Comments (0) Actualites, Africa, Business, Economy, Entertainment and Lifestyle, Technology

JOHANNESBURG (Reuters) – Global music streaming provider Spotify launched its services in South Africa on Tuesday, marking its entry into Africa, where there is a rapid uptake of smartphones and improving telecommunications infrastructure.

The Swedish company, launched in 2008 and available in more than 60 countries, is the biggest music streaming company in the world and counts services from Apple Inc, Amazon.com Inc and Alphabet Inc’s Google Play as its main rivals.

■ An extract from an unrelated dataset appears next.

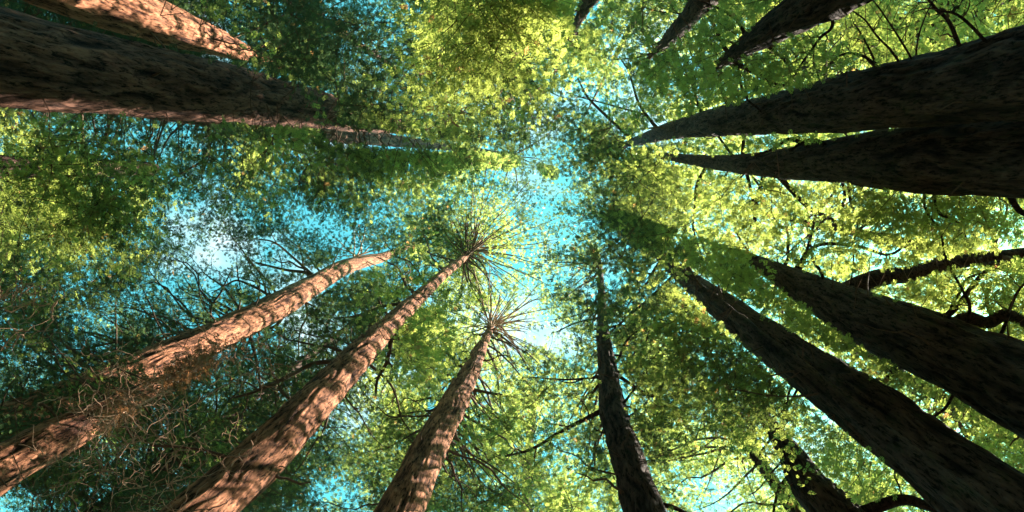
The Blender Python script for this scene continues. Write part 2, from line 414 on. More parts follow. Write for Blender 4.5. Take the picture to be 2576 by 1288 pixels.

The South Africa launch comes as Spotify prepares for a direct listing of its shares on the New York Stock Exchange, which will allow investors and employees to sell shares without the company raising new capital or hiring Wall Street banks to underwrite the issue.

“We believe South Africa is a wonderful country to start in,” Spotify Managing Director in Middle East and Africa Claudius Boller told Reuters on the sidelines of the launch.

“We looked at the technology landscape, we looked at the maturity and actually South Africa is seen globally as a very important music market.”

Spotify also has aspirations to branch out into the rest of Africa, Boller said, without committing to timelines or geographies.

An increase in connectivity across South Africa, helped by higher investment in infrastructure, as well as a growing uptake in credit cards and bank accounts has drawn global video and music streaming providers.

Its music streaming market is dominated by players such as Apple Music, Google Play, France’s Deezer and Simfy Africa, with only a few local operators such as mobile phone operator’s MTN and Cell C with MTN Music+ and Black.

Internet and entertainment firm Naspers also recently launched music streaming platform Joox, from China’s Tencent, in which it holds a 33 percent stake.

In its filing to list its shares, Spotify said its operating loss widened to 378 million euros ($465.32 million) in 2017 from 349 million euros.